>> Begin Data listing
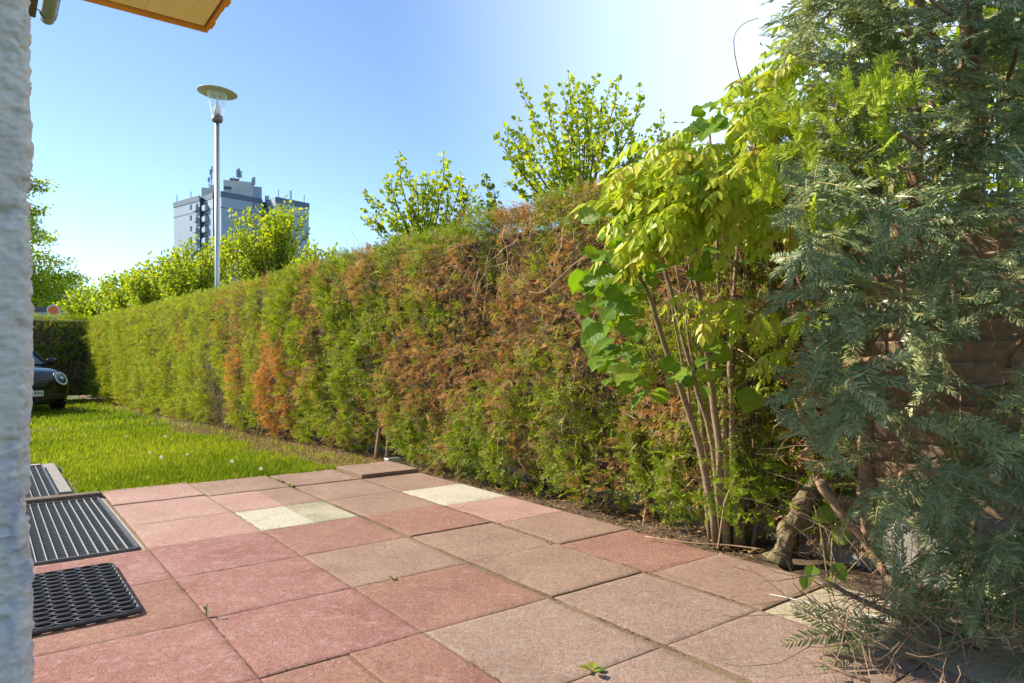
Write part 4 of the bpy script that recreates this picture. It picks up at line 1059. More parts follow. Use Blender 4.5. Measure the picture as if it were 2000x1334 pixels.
for l, w, zb_, zt in gh:
    t = min(1, (zt - zb_) / 0.4); wt = w - 0.17 * t
    V.append([K(a, l, z) for a, z in ((w, zb_ - 0.03), (w * 0.97 + wt * 0.03, zb_ + (zt - zb_) * 0.3), (wt + 0.03, zb_ + (zt - zb_) * 0.88), (wt - 0.06, zt), (0, zt + 0.02), (-wt + 0.06, zt), (-wt - 0.03, zb_ + (zt - zb_) * 0.88), (-w * 0.97 - wt * 0.03, zb_ + (zt - zb_) * 0.3), (-w, zb_ - 0.03))])
mb = MB(); mb.grid(np.array(V)); part('windows', mb, M['carglass'], car, True)
mb = MB(); Vr = np.array([[q + UP * 0.012 for q in r_[2:7]] for r_ in V[3:7]]); mb.grid(Vr); part('roof', mb, M['carpaint'], car, True)
for sg in (-1, 1):
    mb = MB(); mb.tube([K(sg * 0.79, 1.0, 0.955), K(sg * 0.735, 1.35, 1.16), K(sg * 0.665, 1.62, 1.29), K(sg * 0.64, 1.87, 1.355)], 0.028, 6); part('pillar', mb, M['carpaint'], car, True)
    for l in (0.68, 3.15):
        mb = MB(); a0 = CU * sg
        mb.lathe([(0.22, 0.78), (0.305, 0.78), (0.315, 0.80), (0.315, 0.87), (0.30, 0.89), (0.22, 0.885)], K(0, l, 0.31), 24, CT, UP, a0)
        wh = part('wheel', mb, M['tyre'], car, True)
        mb = MB(); mb.lathe([(0.0, 0.86), (0.07, 0.87), (0.19, 0.85), (0.225, 0.875)], K(0, l, 0.31), 12, CT, UP, a0)
        o = link('rim', mb.mesh('rim', M['rim'], car.location), (0, 0, 0), wh)
    fw = unit(-CT * 0.80 + CU * sg * 0.30 + UP * 0.46); e1 = unit(np.cross(UP, fw)); e2 = np.cross(fw, e1)
    c = K(sg * 0.635, 0.075, 0.675)
    mb = MB(); mb.lathe([(0.125, -0.06), (0.135, 0.01), (0.128, 0.018), (0.105, 0.012)], c, 24, e1, e2 * 1.08, fw); hl = part('headlight', mb, M['lampwhite'], car, True)
    mb = MB(); mb.lathe([(0.107, 0.008), (0.07, 0.026), (0.0, 0.034)], c, 24, e1, e2 * 1.08, fw)
    o = link('lens', mb.mesh('lens', M['lens'], car.location, True), (0, 0, 0), hl)
    mb = MB(); mb.lathe([(0.035, 0.034), (0.03, 0.040), (0.0, 0.042)], c, 12, e1, e2, fw)
    o = link('bulb', mb.mesh('bulb', M['lampwhite'], car.location, True), (0, 0, 0), hl)
    mb = MB(); mb.lathe([(0.132, -0.05), (0.155, -0.01), (0.15, 0.008), (0.134, 0.008)], c, 24, e1, e2 * 1.08, fw)
    o = link('bezel', mb.mesh('bezel', M['cartrim'], car.location, True), (0, 0, 0), hl)
    mc = K(sg * 0.965, 1.20, 1.0)
    prof = [(0.0, -0.11), (0.05, -0.10), (0.078, -0.05), (0.08, 0.03), (0.07, 0.085), (0.0, 0.09)]
    mb = MB(); mb.lathe(prof, mc, 14, CT * 0.9, UP, CU * sg); mb.tube([K(sg * 0.80, 1.18, 0.955), K(sg * 0.90, 1.19, 0.975)], 0.025, 6); part('mirror', mb, M['carpaint'], car, True)
mb = MB(); mb.box(K(0, 0.012, 0.33), (0.60, 0.03, 0.045), CU, CT, bev=0.01); part('lower_intake', mb, M['cartrim'], car)
for z in (0.545, 0.575, 0.605):
    mb = MB(); mb.tube([K(u, -0.012 + 0.11 * (abs(u) / 0.5) ** 3 * 0.5, z) for u in np.linspace(-0.46, 0.46, 9)], 0.009, 6); part('grille_bar', mb, M['chrome'], car, True)
mb = MB(); mb.tube([K(u, 0.012 + 0.13 * (abs(u) / 0.62) ** 3, 0.655 ) for u in np.linspace(-0.56, 0.56, 11)], 0.010, 6); part('bonnet_seam', mb, M['chrome'], car, True)
mb = MB(); mb.tube([K(u, -0.02 + 0.10 * (abs(u) / 0.66) ** 3, 0.235) for u in np.linspace(-0.62, 0.62, 11)], 0.018, 6); part('lip', mb, M['cartrim'], car, True)
mb = MB(); mb.box(K(0.02, -0.030, 0.405), (0.26, 0.006, 0.055), CU, CT, bev=0.002); pl = part('number_plate', mb, M['plate'], car)
fc = bpy.data.curves.new('plate_digits', 'FONT'); fc.body = '994'; fc.size = 0.105; fc.align_x = 'RIGHT'; fc.align_y = 'CENTER'; fc.extrude = 0.0006
fo = bpy.data.objects.new('tmp_text', fc); C.objects.link(fo)
dg = bpy.context.evaluated_depsgraph_get()
tm = bpy.data.meshes.new_from_object(fo.evaluated_get(dg))
bpy.data.objects.remove(fo)
co = np.zeros(len(tm.vertices) * 3); tm.vertices.foreach_get('co', co); co = co.reshape(-1, 3)
org = K(0.265, -0.0380, 0.405) - np.array(car.location)
co2 = org + co[:, :1] * CU + co[:, 1:2] * UP + co[:, 2:3] * (-CT)
tm.vertices.foreach_set('co', co2.ravel()); tm.materials.clear(); tm.materials.append(M['black']); tm.update()
link('plate_digits', tm, (0, 0, 0), pl)

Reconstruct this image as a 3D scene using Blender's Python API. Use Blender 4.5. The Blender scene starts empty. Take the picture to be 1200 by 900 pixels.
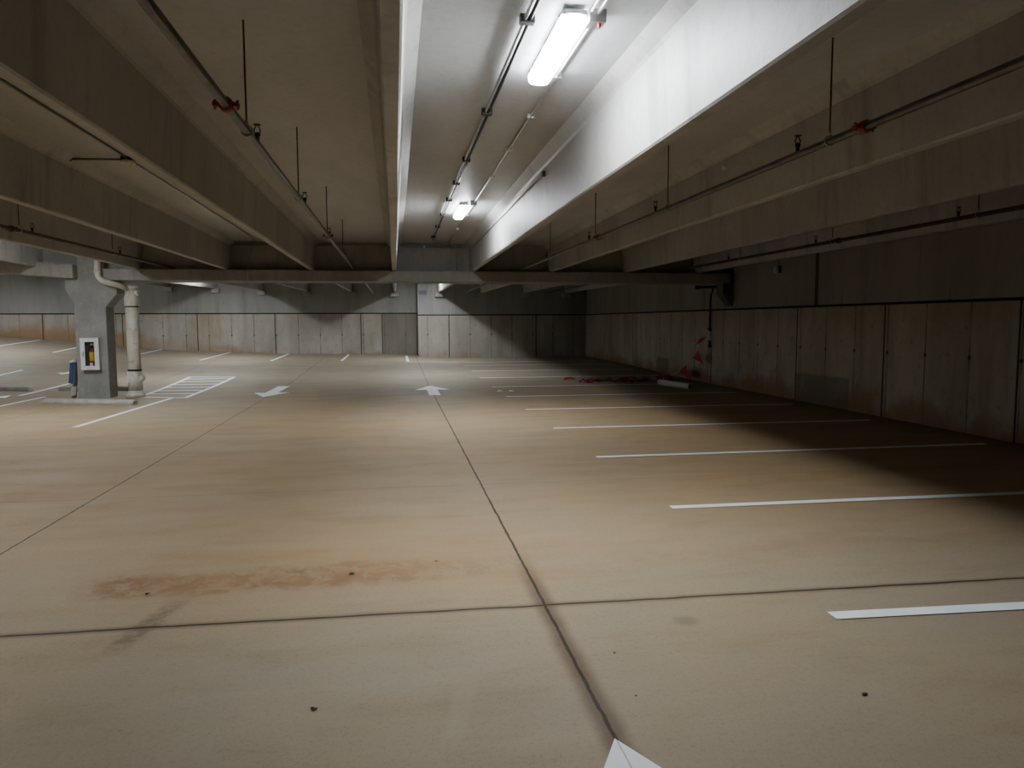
import bpy, math, random
from mathutils import Vector, Matrix
random.seed(4)
scene = bpy.context.scene
col = scene.collection

# ------------------------------------------------------------------ mesh helper
class MB:
    def __init__(s):
        s.v = []; s.f = []; s.m = []; s.sm = []
    def face(s, idx, m=0, smooth=False):
        s.f.append(tuple(idx)); s.m.append(m); s.sm.append(smooth)
    def box(s, x0, x1, y0, y1, z0, z1, m=0):
        b = len(s.v)
        s.v += [(x, y, z) for z in (z0, z1) for y in (y0, y1) for x in (x0, x1)]
        for q in ((0,2,3,1),(4,5,7,6),(0,1,5,4),(2,6,7,3),(0,4,6,2),(1,3,7,5)):
            s.face([b+i for i in q], m)
    def obox(s, c, ax, size, m=0):
        # oriented box: ax = three axis vectors
        b = len(s.v); c = Vector(c)
        A = [Vector(a).normalized()*h*.5 for a, h in zip(ax, size)]
        for k in (-1, 1):
            for j in (-1, 1):
                for i in (-1, 1):
                    s.v.append(tuple(c + A[0]*i + A[1]*j + A[2]*k))
        for q in ((0,2,3,1),(4,5,7,6),(0,1,5,4),(2,6,7,3),(0,4,6,2),(1,3,7,5)):
            s.face([b+i for i in q], m)
    def loft(s, rings, m=0, smooth=True, cap=True):
        b = len(s.v); n = len(rings[0])
        for r in rings: s.v += [tuple(p) for p in r]
        for i in range(len(rings)-1):
            for j in range(n):
                k = (j+1) % n
                s.face((b+i*n+j, b+i*n+k, b+(i+1)*n+k, b+(i+1)*n+j), m, smooth)
        if cap:
            s.face([b+j for j in range(n)][::-1], m)
            s.face([b+(len(rings)-1)*n+j for j in range(n)], m)
    def tube(s, pts, r, n=10, m=0, cap=True):
        pts = [Vector(p) for p in pts]
        rs = r if isinstance(r, (list, tuple)) else [r]*len(pts)
        rings = []; up = None
        for i, p in enumerate(pts):
            a = pts[max(0, i-1)]; c = pts[min(len(pts)-1, i+1)]
            t = (c-a).normalized()
            if up is None:
                up = Vector((0,0,1)) if abs(t.z) < .9 else Vector((1,0,0))
            sd = t.cross(up)
            if sd.length < 1e-4: sd = t.cross(Vector((0,1,0)))
            sd.normalize(); u2 = sd.cross(t).normalized(); up = u2
            rings.append([p + sd*math.cos(2*math.pi*j/n)*rs[i] + u2*math.sin(2*math.pi*j/n)*rs[i] for j in range(n)])
        s.loft(rings, m, True, cap)
    def lathe(s, c, prof, ax=(0,0,1), n=16, m=0):
        c = Vector(c); a = Vector(ax).normalized()
        u = a.orthogonal().normalized(); w = a.cross(u)
        s.loft([[c + a*h + (u*math.cos(2*math.pi*j/n) + w*math.sin(2*math.pi*j/n))*max(r, 1e-4) for j in range(n)] for r, h in prof], m, True, True)
    def torus(s, c, ax, R, r, n=18, k=8, m=0):
        c = Vector(c); a = Vector(ax).normalized(); u = a.orthogonal().normalized(); w = a.cross(u)
        b = len(s.v)
        for i in range(n):
            d = u*math.cos(2*math.pi*i/n) + w*math.sin(2*math.pi*i/n)
            for j in range(k):
                s.v.append(tuple(c + d*(R + r*math.cos(2*math.pi*j/k)) + a*r*math.sin(2*math.pi*j/k)))
        for i in range(n):
            for j in range(k):
                s.face((b+i*k+j, b+((i+1)%n)*k+j, b+((i+1)%n)*k+(j+1)%k, b+i*k+(j+1)%k), m, True)
    def prism(s, poly, axis, a0, a1, m=0):
        # poly of 2-D points, extruded along axis 'x','y' or 'z'
        def P(p, a):
            return {'x': (a, p[0], p[1]), 'y': (p[0], a, p[1]), 'z': (p[0], p[1], a)}[axis]
        s.loft([[P(p, a0) for p in poly], [P(p, a1) for p in poly]], m, False)
    def build(s, name, mats, parent=None, bevel=0, loc=None):
        me = bpy.data.meshes.new(name)
        v = s.v
        if loc is not None: v = [(p[0]-loc[0], p[1]-loc[1], p[2]-loc[2]) for p in v]
        me.from_pydata(v, [], s.f)
        if not isinstance(mats, (list, tuple)): mats = [mats]
        for mt in mats: me.materials.append(mt)
        for p, mi, sm in zip(me.polygons, s.m, s.sm):
            p.material_index = mi; p.use_smooth = sm
        import bmesh
        bm = bmesh.new(); bm.from_mesh(me); bmesh.ops.recalc_face_normals(bm, faces=bm.faces[:]); bm.to_mesh(me); bm.free()
        o = bpy.data.objects.new(name, me); col.objects.link(o)
        if loc is not None: o.location = loc
        if parent is not None: o.parent = parent
        if bevel:
            md = o.modifiers.new('bevel', 'BEVEL'); md.width = bevel; md.segments = 2; md.limit_method = 'ANGLE'
        return o

def tag(o, label, cat, group=None, kind=None):
    o['label'] = label; o['category'] = cat
    if group: o['group'] = group
    if kind: o['kind'] = kind
    return o
def structure(o): o['kind'] = 'structure'; return o
def thing(name, label, cat, group=None, loc=(0,0,0)):
    o = bpy.data.objects.new(name, None); o.location = loc; o.empty_display_size = .1; col.objects.link(o)
    return tag(o, label, cat, group)
def copy_tree(o, parent=None):
    c = o.copy(); col.objects.link(c)
    if parent is not None: c.parent = parent
    for ch in o.children: copy_tree(ch, c)
    return c

# ------------------------------------------------------------------ node helper
class NT:
    def __init__(s, name):
        s.mat = bpy.data.materials.new(name); s.mat.use_nodes = True
        s.t = s.mat.node_tree; s.t.nodes.clear()
        s.out = s.t.nodes.new('ShaderNodeOutputMaterial')
        s.pos = s.t.nodes.new('ShaderNodeNewGeometry').outputs['Position']
        sp = s.n('ShaderNodeSeparateXYZ', s.pos)
        s.x, s.y, s.z = sp.outputs
    def put(s, sock, v):
        if isinstance(v, bpy.types.NodeSocket): s.t.links.new(v, sock)
        elif v is not None:
            if sock.type == 'RGBA' and len(v) == 3: v = (*v, 1)
            sock.default_value = v
    def n(s, typ, *ins, **kw):
        nd = s.t.nodes.new(typ)
        for k, v in kw.items(): setattr(nd, k, v)
        for i, v in enumerate(ins): s.put(nd.inputs[i], v)
        return nd
    def m(s, op, a, b=None, c=None, clamp=False):
        nd = s.n('ShaderNodeMath', a, b, c, operation=op); nd.use_clamp = clamp
        return nd.outputs[0]
    def step(s, v, a, b, o0=0., o1=1.):     # smooth map range
        nd = s.t.nodes.new('ShaderNodeMapRange'); nd.interpolation_type = 'SMOOTHSTEP'
        for i, q in enumerate((v, a, b, o0, o1)): s.put(nd.inputs[i], q)
        return nd.outputs[0]
    def vec(s, x, y, z): return s.n('ShaderNodeCombineXYZ', x, y, z).outputs[0]
    def scaled(s, sx, sy, sz, off=(0,0,0)):
        nd = s.n('ShaderNodeMapping'); s.put(nd.inputs[0], s.pos); nd.inputs['Scale'].default_value = (sx, sy, sz); nd.inputs['Location'].default_value = off
        return nd.outputs[0]
    def noise(s, sc, det=4, rough=.55, v=None, dist=0):
        nd = s.t.nodes.new('ShaderNodeTexNoise')
        s.put(nd.inputs['Vector'], v if v is not None else s.pos)
        nd.inputs['Scale'].default_value = sc; nd.inputs['Detail'].default_value = det
        nd.inputs['Roughness'].default_value = rough; nd.inputs['Distortion'].default_value = dist
        return nd.outputs[0]
    def mix(s, f, a, b, mode='MIX'):
        nd = s.t.nodes.new('ShaderNodeMix'); nd.data_type = 'RGBA'; nd.blend_type = mode
        s.put(nd.inputs['Factor'] if False else nd.inputs[0], f); s.put(nd.inputs[6], a); s.put(nd.inputs[7], b)
        return nd.outputs[2]
    def line(s, u, p, w, soft):             # 1 on the line u=p
        d = s.m('ABSOLUTE', s.m('SUBTRACT', u, p))
        return s.step(d, w, w+soft, 1., 0.)
    def add(s, *a):
        r = a[0]
        for b in a[1:]: r = s.m('MAXIMUM', r, b)
        return r
    def bsdf(s, color, rough=.7, metal=0., spec=.4, bump=None, bstr=.2, bdist=.02, **kw):
        b = s.t.nodes.new('ShaderNodeBsdfPrincipled')
        s.put(b.inputs['Base Color'], color); s.put(b.inputs['Roughness'], rough); s.put(b.inputs['Metallic'], metal)
        s.put(b.inputs['Specular IOR Level'], spec)
        for k, v in kw.items(): s.put(b.inputs[k], v)
        if bump is not None:
            bn = s.t.nodes.new('ShaderNodeBump'); bn.inputs['Strength'].default_value = bstr; bn.inputs['Distance'].default_value = bdist
            s.put(bn.inputs['Height'], bump); s.t.links.new(bn.outputs[0], b.inputs['Normal'])
        s.t.links.new(b.outputs[0], s.out.inputs[0])
        return s.mat

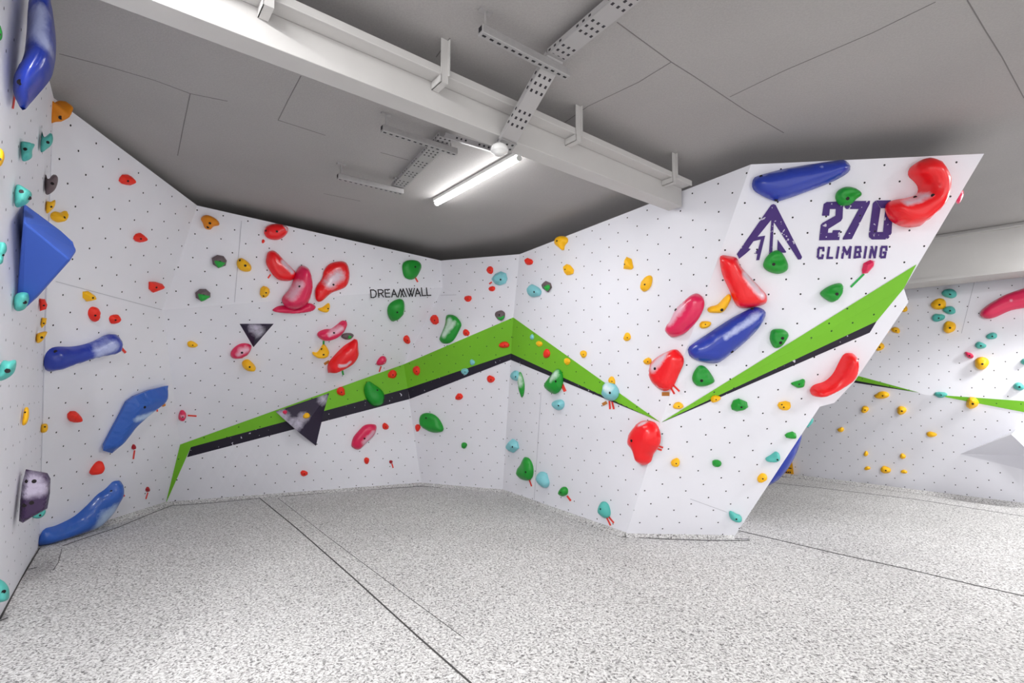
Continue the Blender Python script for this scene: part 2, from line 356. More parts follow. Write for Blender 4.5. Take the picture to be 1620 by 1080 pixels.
def wall(name, keys):
    V, Fc, UV = [], [], []
    for k in keys:
        c, g = FACET[k]; px = [PX[n] for n in c]
        if k == 'A':
            vs = [PT[n] for n in c]; fs = [(0, 1, 2, 3)]
            up = Vector((0, 0, 1)); uv = [((v - PT['F1']).dot(ax) / .13, v.z / .13) for v in vs]
        else:
            p2, fs, _ = fill(px, 15); vs = [on_wall(p, 0, [k]) for p in p2]; uv = [grid_uv(g, p) for p in p2]
        fs = face_front(vs, fs); b0 = len(V); V += vs; UV += uv; Fc += [tuple(i + b0 for i in f) for f in fs]
    o = link(name, V, Fc, [M['wall']]); set_uv(o, UV)
    s = o.modifiers.new('thickness', 'SOLIDIFY'); s.thickness = .018; s.offset = -1
    return tag(o, kind='structure')
W = {}
W['A'] = wall('wall_left', ['A']); W['B'] = wall('wall_corner_left', ['Bu', 'Bl']); W['D'] = wall('wall_back', ['D1', 'D2', 'D3'])
W['E'] = wall('wall_back_corner', ['E1', 'E2']); W['G'] = wall('wall_middle', ['G1', 'G2']); W['H'] = wall('wall_right', ['H1', 'H2']); W['R'] = wall('wall_far_right', ['R1', 'R2', 'R3'])
# the side of the overhanging right wall that turns away from the photographer
sd = Vector((.42, .9, 0)) * .9
hs = [PT[n] for n in ('F6', 'W5', 'W4', 'W3', 'W2', 'W', 'T6')]
o = link('wall_right_return', hs + [v + sd for v in hs], [(i + 1, i, i + 7, i + 8) for i in range(6)], [M['wall']]); tag(o, kind='structure')
set_uv(o, [(i * 1.7 + .5, i * .4) for i in range(14)])

def clip(poly, a, b, keep):
    """the part of poly on one side of the line a-b"""
    def sd(p): return ((b[0] - a[0]) * (p[1] - a[1]) - (b[1] - a[1]) * (p[0] - a[0])) * keep
    out = []
    for i in range(len(poly)):
        p, q = poly[i], poly[(i + 1) % len(poly)]; u, v = sd(p), sd(q)
        if u >= 0: out.append(p)
        if u * v < 0: t = u / (u - v); out.append((p[0] + (q[0] - p[0]) * t, p[1] + (q[1] - p[1]) * t))
    return out
def decal(name, poly, mat, parent, facets, off=.005, step=9, label=None):
    parts = [(poly, facets)]
    if facets == ['H1', 'H2']:
        a, b = PX['V'], PX['W']; up = clip(poly, a, b, -1); dn = clip(poly, a, b, 1)
        parts = [(q, [k]) for q, k in ((up, 'H1'), (dn, 'H2')) if len(q) > 2 and abs(poly_area(q)) > 1]
    V, Fc, uv = [], [], []
    for q, fk in parts:
        p2, fs, _ = fill(q, step); vs = [on_wall(p, off, fk) for p in p2]; fs = face_front(vs, fs); b0 = len(V)
        V += vs; Fc += [tuple(i + b0 for i in f) for f in fs]; g = FACET[fk[0]][1]; uv += [grid_uv(g, p) or (.5, 0) for p in p2]
    o = link(name, V, Fc, [mat], parent, smooth=True); set_uv(o, uv)
    if label: o['label'] = label
    return o
#STRIPES
GR, BK = M['green_paint'], M['black_paint']
D3, E2, G2, H1, H2 = ['D3'], ['E2'], ['G2'], ['H1', 'H2'], ['H1', 'H2']
decal('green_stripe', [(285, 703), (639, 576), (645, 614), (302, 707), (262, 797)], GR, W['D'], D3, label='lime green painted stripe climbing to the right')
decal('green_stripe', [(639, 576), (812, 502), (808.5, 559), (645, 614)], GR, W['E'], E2, label='lime green painted stripe rising to its peak')
decal('green_stripe', [(812, 502), (1045, 668), (880, 592), (808.5, 559)], GR, W['G'], G2, label='lime green painted stripe falling to a point')
decal('green_stripe', [(1046, 668), (1450, 418), (1430, 456), (1387, 508)], GR, W['H'], H1, label='broad lime green painted stripe')
decal('black_stripe', [(302, 707), (645, 614), (648, 631), (296, 723)], BK, W['D'], D3)
decal('black_stripe', [(645, 614), (808.5, 559), (808, 569), (648, 631)], BK, W['E'], E2)
decal('black_stripe', [(808.5, 559), (880, 592), (1043, 666), (808, 569)], BK, W['G'], G2)
decal('black_stripe', [(1050, 666), (1387, 508), (1376, 526), (1047, 668)], BK, W['H'], H2)
decal('green_stripe', [(1345, 591), (1455, 621), (1345, 600)], GR, W['R'], ['R3'], label='thin lime green painted wedge pointing right')
decal('black_stripe', [(1345, 600), (1455, 621), (1345, 604)], BK, W['R'], ['R3'])
decal('green_stripe', [(1475, 624), (1700, 640), (1700, 667)], GR, W['R'], ['R3'], label='lime green painted wedge widening to the right')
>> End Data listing
# Directive
Find the string "Blender" in the listing and return every line that holds it.

# Solution to this exercise
Write part 4 of the bpy script that recreates this picture. It picks up at line 1059. More parts follow. Use Blender 4.5. Measure the picture as if it were 2000x1334 pixels.
Reconstruct this image as a 3D scene using Blender's Python API. Use Blender 4.5. The Blender scene starts empty. Take the picture to be 1200 by 900 pixels.
Continue the Blender Python script for this scene: part 2, from line 356. More parts follow. Write for Blender 4.5. Take the picture to be 1620 by 1080 pixels.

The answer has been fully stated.